I suddenly picked up speed over the next hill and before I knew it, I was blowing past everyone, including those little children, like I was qualifying late for the downhill skiing portion of the Winter Olympics. "They ain't got nothing on me" was my first thought. If the judges could have seen me, seen my form, they would've granted me the Gold weeks after the Olympics closing ceremony, no questions asked. Then if they had seen my epic "yard sale" they would've given me a 9. A 9 because nine things went flying off me: my goggles, the padding on the goggles, my beanie, two ski poles, two skis, the gum in my mouth, and my pride.
"Oh my gosh this is going to hurt" was my second thought.
I made it down the run a second time, with only two more crashes, determined to get one more run in before we had to catch the train back. "Oh, this one is easy. It is just like stairs. You have one small hill and then it is flat. Then another hill. Then flat". Those were the words that sealed my fate.
I'll save you the detailed description, but I can sum it up like this: I would walk down one hill, reach a plateau and reattach my skis. I would then realize after a short distance on skis that the next "stair" was coming. I would inevitably fall again, and hoping to make it down the mountain before dark, I would start my walking process again.

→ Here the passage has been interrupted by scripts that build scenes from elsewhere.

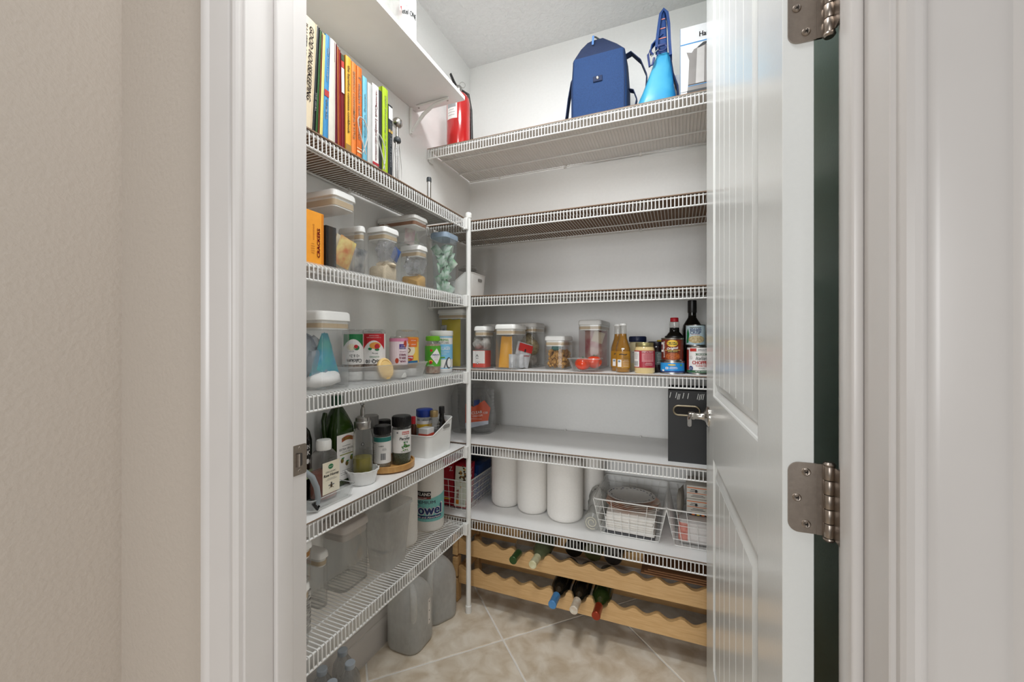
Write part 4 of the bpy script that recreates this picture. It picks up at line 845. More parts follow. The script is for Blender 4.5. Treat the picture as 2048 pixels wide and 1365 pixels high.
m = MB(); m.tube([(-.020, -.040, .155), (-.010, -.020, .150), (.0, .0, .135), (.004, .020, .090), (.006, .036, .030), (.0, .034, .022), (-.02, .0, .02), (-.03, -.04, .05)], .0035, 8); tag(m.build('scoop', mat('grey_scoop', '#a9abab', .3)), 'curved grey plastic scoop seen through the frosted bin', 'scoop').location = (-.942, 1.148, z + .01)
def roll(label, x, y, z, r, h, wrap=None, name='paper_towel_roll', group='paper towel rolls', rb=.018):
    t = thing(name, label, 'paper towels', (x, y, z), face(x, y), group)
    MB().lathe([(r - rb, 0)] + [(r - rb + rb * math.sin(a), rb - rb * math.cos(a)) for a in (.3, .7, 1.1, PI / 2)] + [(r, h - rb)] + [(r - rb + rb * math.cos(a), h - rb + rb * math.sin(a)) for a in (.5, 1.0, PI / 2)] + [(.021, h), (.020, h - .03), (.001, h - .03)], 40).build('roll', TOWEL, t)
    return t
TOWEL = mat('paper_towel', '#efece7', .85, bump=.25, scale=130, var=.03)
roll('plain white paper towel roll behind the frosted bin', -.975, 1.285, z, .050, .27)
r = .060; t = roll('paper towel roll in teal and cream printed wrapper at the shelf end', -.965, 1.440, z, r, .275, rb=.014); TQ = mat('aqua_print', '#7fc6c2', .4, scale=20, var=.03)
P = Print(); n = 12
P.poly([(-.12, .046), (.12, .046), (.12, .175)] + [(.12 - .24 * k / n, .175 - .055 * (k / n) ** .6) for k in range(1, n)] + [(-.12, .120)], TQ, 1)
P.rect(-.082, .006, .138, .168, mat('kirk_dark', '#1d1b1c', .5), 2).rect(-.082, .006, .1375, .146, mat('kirk_red', '#7c2a22', .5), 3).text('KIRKLAND', -.036, .157, .0125, LBL, .082, 0, 5, .0005).text('SIGNATURE', -.036, .1415, .004, LBL, .05)
P.text('PREMIUM', -.022, .124, .012, mat('slate', '#454f60', .5), .092, 0, 4, .0003).text('Towel', -.014, .094, .044, LBL, .140, 0, 3, .0042).text('Towel', -.014, .094, .038, NAVY, .132, 0, 6, .0020).rect(-.07, .052, .058, .070, NAVY, 4).text('Thick and Absorbent', -.008, .064, .0075, LBL, .112, 0, 6, .0003)
P.cyl(t, r + .0006)
# ================================================================== LONG SHELF OF FOOD (back wall)
z = BS[2]
LB4 = 'lidded canisters on the food shelf'
yel = canister('tall canister holding a yellow pasta bag, behind the pole', 873, 926, 940, z, 1.311, y=1.60, group=LB4)
X, Y = yel.location.x, yel.location.y
packet('pasta_bag', 'yellow pasta bag standing in the tall canister behind the pole', 'bag', X - .012, Y, z + .006, .10, .215, .05, mat('yellow_bag', '#d7c41c', .35, hex2='#c4ae14', scale=10), seed=14)
packet('grey_packet', 'small grey labelled packet against the yellow pasta bag', 'packet', X - .030, Y - .033, z + .15, .030, .045, .003, mat('grey_lbl', '#b9b7b2', .5, hex2='#6a6a6c', scale=60), seed=3, cr=.02)
c1 = canister('first square canister from the pole, holding a red and white packet', 946, 972, 990, z, 1.230, y=1.572, group=LB4, y1=1.668)
X, Y = c1.location.x, c1.location.y
t = carton('cereal_packet', 'white and red carton at the bottom of the first canister', 'packet', X - .038, X + .022, Y - .038, Y + .02, z + .006, z + .080, mat('red_card', '#d8402e', .45))
P = Print(); P.rect(-.029, .029, .018, .073, LBL, 1).text('^', -.008, .052, .010, INK, .014).ell(-.011, .040, .0018, .0025, INK, 2).ell(-.004, .040, .0018, .0025, INK, 2).ell(-.006, .018, .0045, .0045, INK, 3).ell(-.006, .018, .003, .003, LBL, 4).lines(-.004, .026, .03, 1, .004, GREYINK, .0008); P.flat(t, (0, -.0293, 0), (1, 0, 0), (0, 0, 1))
crumple('flour_bag', 'crumpled clear bag of white flour in the first canister', 'bag', X - .004, Y, z + .086, .036, .036, .032, mat('pale_bag', '#d8d5d0', .4, bump=.4, scale=30, hex2='#9f9c98'), 21, .35, .8)
c2 = canister('front canister holding yellow and red packets', 988, 1029, 1055, z, 1.236, y=1.562, group=LB4)
X, Y = c2.location.x, c2.location.y
packet('yellow_pouch', 'bright yellow snack pouch in the front canister', 'packet', X - .018, Y - .022, z + .006, .062, .135, .024, mat('mustard', '#efab22', .4, scale=10, var=.08), rz=.25, ry=.04, seed=15, taper=.25)
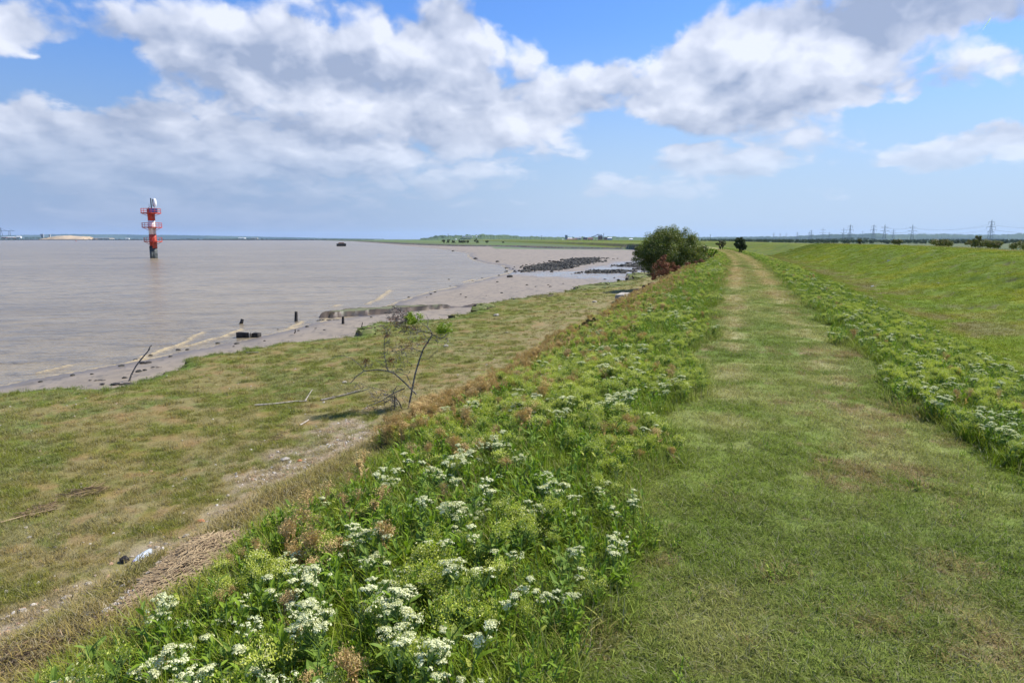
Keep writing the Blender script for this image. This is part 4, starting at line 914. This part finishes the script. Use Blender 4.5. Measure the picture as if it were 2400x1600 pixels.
bush('dark_bush', 'small dark upright bush standing right beside the far path', [(1735,572,15,15),(1733,563,12,9),(1742,580,10,10)], 86, 7000, .10, M_lf_dark, (1738,590), ncl=60, seed=11)
bush('low_bush', 'low olive bush left of the far end of the path', [(1690,570,13,6)], 110, 1500, .12, M_lf_olive, None, ncl=20, seed=12)
bush('green_mound_bush', 'low bright leafy growth between the big bush and the far path', [(1672,588,13,6),(1660,595,12,6)], 62, 1500, .06, M_leaf, (1664,602), ncl=30, seed=13)
for px, l, D_, sd in (([(2205,570,28,9),(2215,568,20,8)], 'wide low olive bush behind the seawall crest, left of the pair on the right', 66, 20), ([(2292,568,24,10),(2290,560,11,8),(2278,572,16,7)], 'taller pointed bush behind the seawall crest near the right pylon', 60, 21),
                      ([(2330,573,24,8)], 'brownish low bush touching the tall pointed bush on its right', 58, 22), ([(2398,576,36,7)], 'flat green bush line at the right edge behind the seawall crest', 55, 23), ([(2102,565.5,13,5)], 'small bright olive bush on the crest between two pylons', 85, 24), ([(2015,563.5,5,3)], 'tiny dark bush on the seawall crest in the middle distance', 110, 25)):
    bush('crest_bush', l, px, D_, 2600, .07, M_lf_olive, None, ncl=36, seed=sd, crs=.24)
gm = 'small shrubs dotted over the far green marsh'
for i, (x_, y_, w_) in enumerate([(1039,564.6,4),(1052,564.6,4.5),(1062,565.4,4),(1076,565,4),(1082,566,3.6),(1089,565.4,3.4),(1097,565,4),(1117,565.6,8),(1141,566,4.4),(1277.5,569.5,2.6),(1376,569,5),(1400,568.4,4),(1179,567.7,2),(1248,567.6,2.6)]):
    bush('marsh_shrub', 'small rounded shrub on the far green marsh beyond the mudflat', [(x_, y_, w_, w_*.75)], 700, 260, .8, M_lf_olive, None, ncl=8, group=gm, seed=30+i, stems=2)

# ------------------------------------------------------------------ small dead rose tree with two living clumps
p0 = hit(957, 957); DT = float(np.dot(p0-C0, FW)); T = lambda a, b, dd=0.0: at(a, b, DT+dd)-p0
root = empty('dead_rose_tree', p0); tag(root, 'small half dead tree with two leafy white flowering clumps at the bank foot', 'tree')
tr = MB(); pxm = DT/F
def br(l, r0, r1, dd=0.0, n=6, m=0):
    P_ = [T(a, b, dd*i/len(l)) for i, (a, b) in enumerate(l)]; k = len(P_); tr.tube(P_, [(r0+(r1-r0)*i/(k-1))*.72*pxm for i in range(k)], n, m)
br([(955,975),(957.5,955),(964.5,921),(973,876),(984,840),(992.5,817),(1003.7,800),(1013,784)], 3.4, 2.0)
br([(1013,784),(1008,772),(1001,766),(985,755)], 1.8, .8)
br([(1013,784),(1030,792),(1042,789),(1052,778)], 1.5, .7, .1)
br([(1042,789),(1055,805),(1066,814)], .8, .4, .1)
br([(976,924),(950,898),(925,875),(908,869),(883,866),(852,870),(835,882),(821,898)], 2.6, 1.1, -.5)
br([(909,868),(900,828),(901,795),(911,772)], 1.4, .6, -.2); br([(962,898),(953,879),(935,872),(908,869)], 1.2, .6)
br([(852,868),(844,856),(824,840),(804,833),(782,837),(765,851)], 1.2, .4, -.5); br([(852,868),(857,848),(858,838)], .9, .4)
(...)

I did finally make it down(obviously), albeit an hour later with bruising shins and bleeding blisters. But, I managed to ski the last part, which brought me directly into base camp, and thus saving face because, well, I actually skied instead of walking into camp.
Bruised shins. Tear in my perfect ski outfit. Sore bum. A case of bronchitis a few days later. But, it was all worth it for the warm gluhwein at the end. And the friends around the fire. And now I can add "Walk down the side of the Alps when you epic fail at skiing" to my Bucket List.